SUPPLIED DATA>
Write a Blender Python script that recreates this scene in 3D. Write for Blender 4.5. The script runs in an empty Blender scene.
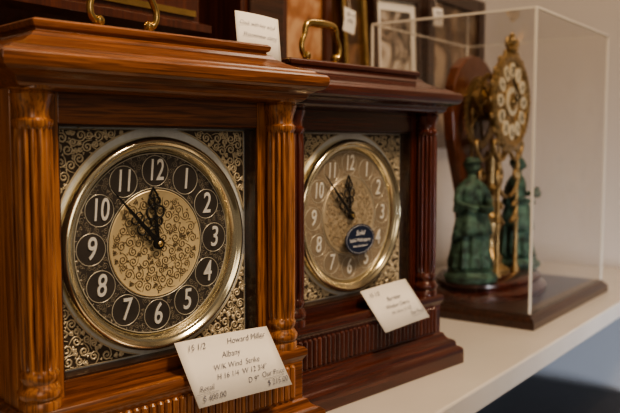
import bpy, bmesh, math, random
from mathutils import Vector, Matrix
random.seed(7)
C=bpy.context
SH=0.9   # shelf top height
ROT=math.radians(36)

def cam2w(cx,cz):
    s,c=math.sin(ROT),math.cos(ROT)
    return (s*cx+c*cz, -c*cx+s*cz)

# ---------------- materials ----------------
def newmat(name):
    m=bpy.data.materials.new(name); m.use_nodes=True
    nt=m.node_tree; b=nt.nodes.get('Principled BSDF')
    return m,nt,b
def simple(name,col,rough=0.5,metal=0.0,coat=0.0,noise=0.0,nscale=40,bump=0.0,spec=0.5):
    m,nt,b=newmat(name)
    b.inputs['Base Color'].default_value=(*col,1)
    b.inputs['Roughness'].default_value=rough
    b.inputs['Metallic'].default_value=metal
    b.inputs['Coat Weight'].default_value=coat
    b.inputs['Specular IOR Level'].default_value=spec
    tc=nt.nodes.new('ShaderNodeTexCoord')
    n=nt.nodes.new('ShaderNodeTexNoise'); n.inputs['Scale'].default_value=nscale; n.inputs['Detail'].default_value=5
    nt.links.new(tc.outputs['Object'],n.inputs['Vector'])
    if noise>0:
        r=nt.nodes.new('ShaderNodeValToRGB')
        r.color_ramp.elements[0].position=.3; r.color_ramp.elements[1].position=.7
        r.color_ramp.elements[0].color=(*[c*(1-noise) for c in col],1)
        r.color_ramp.elements[1].color=(*[min(1,c*(1+noise)) for c in col],1)
        nt.links.new(n.outputs['Fac'],r.inputs['Fac']); nt.links.new(r.outputs['Color'],b.inputs['Base Color'])
    if bump>0:
        bp=nt.nodes.new('ShaderNodeBump'); bp.inputs['Strength'].default_value=bump; bp.inputs['Distance'].default_value=.001
        nt.links.new(n.outputs['Fac'],bp.inputs['Height']); nt.links.new(bp.outputs['Normal'],b.inputs['Normal'])
    return m
def wood(name,dark,mid,light,axis='x',rough=.32,coat=.35,pore=.8):
    m,nt,b=newmat(name)
    tc=nt.nodes.new('ShaderNodeTexCoord')
    mp=nt.nodes.new('ShaderNodeMapping')
    sc={'x':(5,130,130),'y':(130,5,130),'z':(130,130,5)}[axis]
    mp.inputs['Scale'].default_value=sc
    n=nt.nodes.new('ShaderNodeTexNoise'); n.inputs['Scale'].default_value=1.0; n.inputs['Detail'].default_value=8; n.inputs['Roughness'].default_value=.65; n.inputs['Distortion'].default_value=.2
    mp2=nt.nodes.new('ShaderNodeMapping'); mp2.inputs['Scale'].default_value=tuple(v*4.5 for v in sc)
    n2=nt.nodes.new('ShaderNodeTexNoise'); n2.inputs['Scale'].default_value=1.0; n2.inputs['Detail'].default_value=3
    r=nt.nodes.new('ShaderNodeValToRGB'); cr=r.color_ramp
    cr.elements[0].position=.30; cr.elements[0].color=(*dark,1)
    cr.elements[1].position=.70; cr.elements[1].color=(*light,1)
    e=cr.elements.new(.5); e.color=(*mid,1)
    r2=nt.nodes.new('ShaderNodeValToRGB'); r2.color_ramp.elements[0].position=.38; r2.color_ramp.elements[0].color=(.30,.25,.22,1); r2.color_ramp.elements[1].position=.52; r2.color_ramp.elements[1].color=(1,1,1,1)
    mx=nt.nodes.new('ShaderNodeMix'); mx.data_type='RGBA'; mx.blend_type='MULTIPLY'; mx.inputs[0].default_value=pore
    L=nt.links.new
    L(tc.outputs['Object'],mp.inputs['Vector']); L(tc.outputs['Object'],mp2.inputs['Vector'])
    L(mp.outputs[0],n.inputs['Vector']); L(mp2.outputs[0],n2.inputs['Vector'])
    L(n.outputs['Fac'],r.inputs['Fac']); L(n2.outputs['Fac'],r2.inputs['Fac'])
    L(r.outputs['Color'],mx.inputs[6]); L(r2.outputs['Color'],mx.inputs[7])
    L(mx.outputs[2],b.inputs['Base Color'])
    b.inputs['Roughness'].default_value=rough; b.inputs['Coat Weight'].default_value=coat; b.inputs['Coat Roughness'].default_value=.15
    bp=nt.nodes.new('ShaderNodeBump'); bp.inputs['Strength'].default_value=.25; bp.inputs['Distance'].default_value=.0005
    L(n2.outputs['Fac'],bp.inputs['Height']); L(bp.outputs['Normal'],b.inputs['Normal'])
    return m
def glassmat(name,tint=(1,1,1),base=.04,gain=.8):
    m=bpy.data.materials.new(name); m.use_nodes=True; nt=m.node_tree; nt.nodes.clear()
    o=nt.nodes.new('ShaderNodeOutputMaterial'); t=nt.nodes.new('ShaderNodeBsdfTransparent'); g=nt.nodes.new('ShaderNodeBsdfGlossy')
    t.inputs['Color'].default_value=(*tint,1); g.inputs['Roughness'].default_value=.03
    lw=nt.nodes.new('ShaderNodeLayerWeight'); lw.inputs['Blend'].default_value=.5
    pw=nt.nodes.new('ShaderNodeMath'); pw.operation='POWER'; pw.inputs[1].default_value=5
    mu=nt.nodes.new('ShaderNodeMath'); mu.operation='MULTIPLY_ADD'; mu.inputs[1].default_value=gain; mu.inputs[2].default_value=base
    mx=nt.nodes.new('ShaderNodeMixShader')
    L=nt.links.new
    L(lw.outputs['Facing'],pw.inputs[0]); L(pw.outputs[0],mu.inputs[0]); L(mu.outputs[0],mx.inputs[0]); L(t.outputs[0],mx.inputs[1]); L(g.outputs[0],mx.inputs[2]); L(mx.outputs[0],o.inputs[0])
    return m

oak=dict(x=wood('oak_h',(.085,.025,.007),(.205,.066,.018),(.34,.125,.038),'x',pore=.75,coat=.5),
         z=wood('oak_v',(.15,.050,.013),(.32,.120,.034),(.48,.210,.068),'z',pore=.75,coat=.5))
mah=dict(x=wood('mahogany_h',(.026,.007,.005),(.066,.015,.009),(.11,.028,.015),'x',rough=.24,pore=.5,coat=.5),
         z=wood('mahogany_v',(.032,.008,.005),(.080,.018,.010),(.14,.035,.018),'z',rough=.24,pore=.5,coat=.5))
dwood=wood('dark_walnut',(.015,.007,.004),(.04,.016,.009),(.07,.028,.015),'x',pore=.4)
redwood=wood('red_walnut',(.035,.010,.006),(.07,.019,.010),(.11,.031,.015),'z',pore=.4)
panelwood=wood('panel_wood',(.05,.018,.009),(.09,.034,.015),(.13,.052,.023),'z',pore=.4)
brass=simple('brass',(.58,.41,.18),.26,1,noise=.12)
bezelm=simple('polished_bezel',(.88,.79,.56),.16,1)
silver=simple('brushed_silver',(.76,.79,.80),.40,.35,noise=.05,nscale=200)
scrollgold=simple('scroll_gold',(.70,.60,.43),.42,.45)
goldface=simple('gold_center',(.78,.63,.37),.4,.5,noise=.1)
darkbrz=simple('dark_bronze',(.065,.055,.048),.33,.4,noise=.2)
arab1=simple('arabesque_dark',(.15,.11,.06),.4,.4)
brownring=simple('brown_bronze_glare',(.33,.265,.19),.4,.4,noise=.12)  # brown chapter ring, paler because glass glare is mixed into its colour
numsilver=simple('numeral_silver',(.94,.92,.86),.3,.4)
ringline=simple('ring_line',(.64,.60,.50),.35,.5)
dimline=simple('dim_line',(.28,.24,.18),.4,.5)
dimline2=simple('dim_line_brown',(.48,.40,.30),.4,.5)
blackm=simple('blackened_steel',(.008,.007,.006),.35,.3)
backm=simple('spandrel_back',(.070,.048,.032),.5,.3)
paper=simple('paper_card',(.78,.73,.66),.75,noise=.03,nscale=30)
ink=simple('pen_ink',(.08,.085,.13),.6)
navy=simple('navy_sticker',(.01,.018,.05),.3)
whitem=simple('sticker_print',(.8,.8,.8),.5)
glass=glassmat('dial_glass',base=.04,gain=.8)
acryl=glassmat('acrylic',(.965,.95,.93),base=.07,gain=.85)
acryledge=simple('acrylic_edge',(.66,.61,.53),.15)
verd=simple('verdigris',(.055,.108,.078),.6,.15,noise=.8,nscale=80,bump=.5)
gilt=simple('gilt_bronze',(.38,.27,.135),.40,.85,noise=.5,nscale=120,bump=.4)
enamel=simple('enamel_cream',(.62,.55,.40),.35)
shelfm=simple('white_shelf_paint',(.60,.555,.505),.33,coat=.15,noise=.05,nscale=8)

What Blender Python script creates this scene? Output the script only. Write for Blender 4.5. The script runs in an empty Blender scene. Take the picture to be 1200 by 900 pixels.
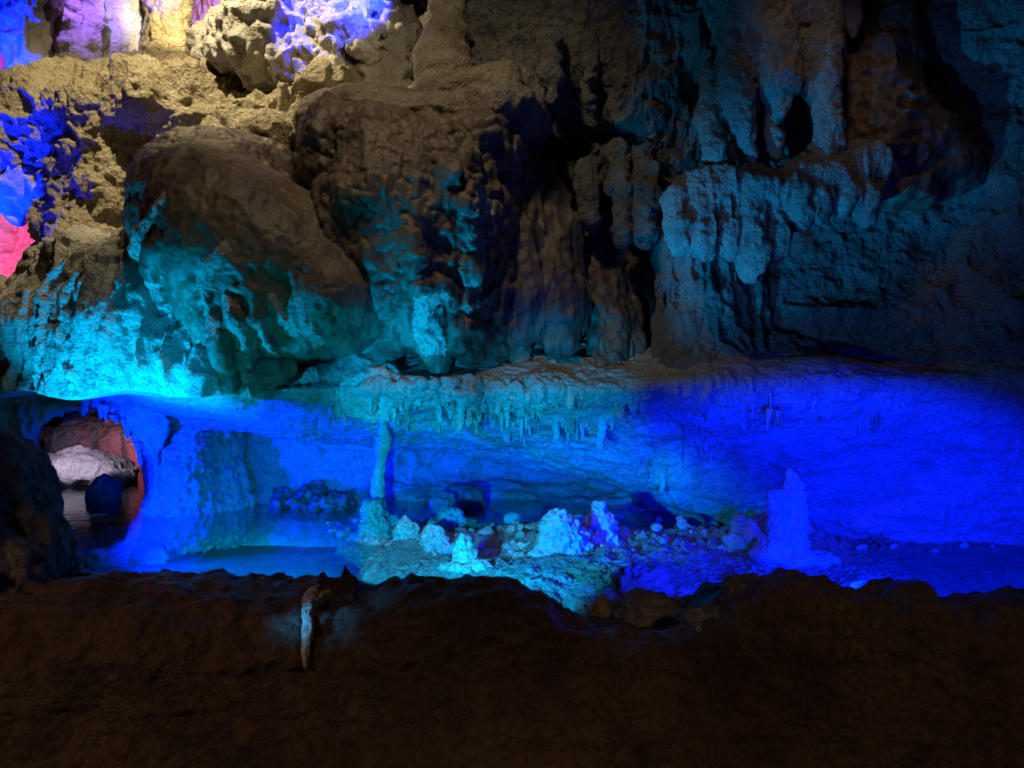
import bpy, math, random
import numpy as np
from mathutils import Vector
from mathutils.bvhtree import BVHTree

random.seed(7)
RNG = np.random.default_rng(11)
FPX, CX, CY, CAMZ = 900.0, 600.0, 450.0, 1.6
scene = bpy.context.scene
COL = scene.collection
f32 = np.float32

# ------------------------------------------------------------------ helpers
def P(px, py, d):
    return np.array([(px - CX) / FPX * d, d, CAMZ + (CY - py) / FPX * d], dtype=f32)

_T = RNG.uniform(-1, 1, (64, 64, 64)).astype(f32)
_J = RNG.uniform(0, 1, (32, 32, 32, 3)).astype(f32)

def vnoise(p):
    i = np.floor(p).astype(np.int32)
    f = (p - i).astype(f32)
    u = f * f * f * (f * (f * 6 - 15) + 10)
    i0 = i & 63; i1 = (i + 1) & 63
    x0, y0, z0 = i0[:, 0], i0[:, 1], i0[:, 2]
    x1, y1, z1 = i1[:, 0], i1[:, 1], i1[:, 2]
    ux, uy, uz = u[:, 0], u[:, 1], u[:, 2]
    a = _T[x0, y0, z0] * (1 - ux) + _T[x1, y0, z0] * ux
    b = _T[x0, y1, z0] * (1 - ux) + _T[x1, y1, z0] * ux
    c = _T[x0, y0, z1] * (1 - ux) + _T[x1, y0, z1] * ux
    d = _T[x0, y1, z1] * (1 - ux) + _T[x1, y1, z1] * ux
    return (a * (1 - uy) + b * uy) * (1 - uz) + (c * (1 - uy) + d * uy) * uz

def fbm(p, o=4, gain=0.5):
    s = np.zeros(len(p), f32); a = 1.0
    q = np.asarray(p, f32)
    for k in range(o):
        s += a * vnoise(q)
        q = q * f32(2.03) + f32(17.3)
        a *= gain
    return s

def ridged(p, o=3):
    s = np.zeros(len(p), f32); a = 1.0
    q = np.asarray(p, f32)
    for k in range(o):
        s += a * (1 - 2 * np.abs(vnoise(q)) ** 0.8)
        q = q * f32(2.07) + f32(9.1)
        a *= 0.5
    return s

def worley(p):
    i = np.floor(p).astype(np.int32)
    f = (p - i).astype(f32)
    m = np.full(len(p), 9, f32); m2 = np.full(len(p), 9, f32)
    for dx in (-1, 0, 1):
        for dy in (-1, 0, 1):
            for dz in (-1, 0, 1):
                j = _J[(i[:, 0] + dx) & 31, (i[:, 1] + dy) & 31, (i[:, 2] + dz) & 31]
                v = j + np.array([dx, dy, dz], f32) - f
                dd = (v * v).sum(1)
                m2 = np.minimum(m2, np.maximum(m, dd))
                m = np.minimum(m, dd)
    return np.sqrt(m), np.sqrt(m2)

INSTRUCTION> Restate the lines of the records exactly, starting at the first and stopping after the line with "return (s*cx+c*cz, -c*cx+s*cz)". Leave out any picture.

THE REPLY>
Write a Blender Python script that recreates this scene in 3D. Write for Blender 4.5. The script runs in an empty Blender scene.
import bpy, bmesh, math, random
from mathutils import Vector, Matrix
random.seed(7)
C=bpy.context
SH=0.9   # shelf top height
ROT=math.radians(36)

def cam2w(cx,cz):
    s,c=math.sin(ROT),math.cos(ROT)
    return (s*cx+c*cz, -c*cx+s*cz)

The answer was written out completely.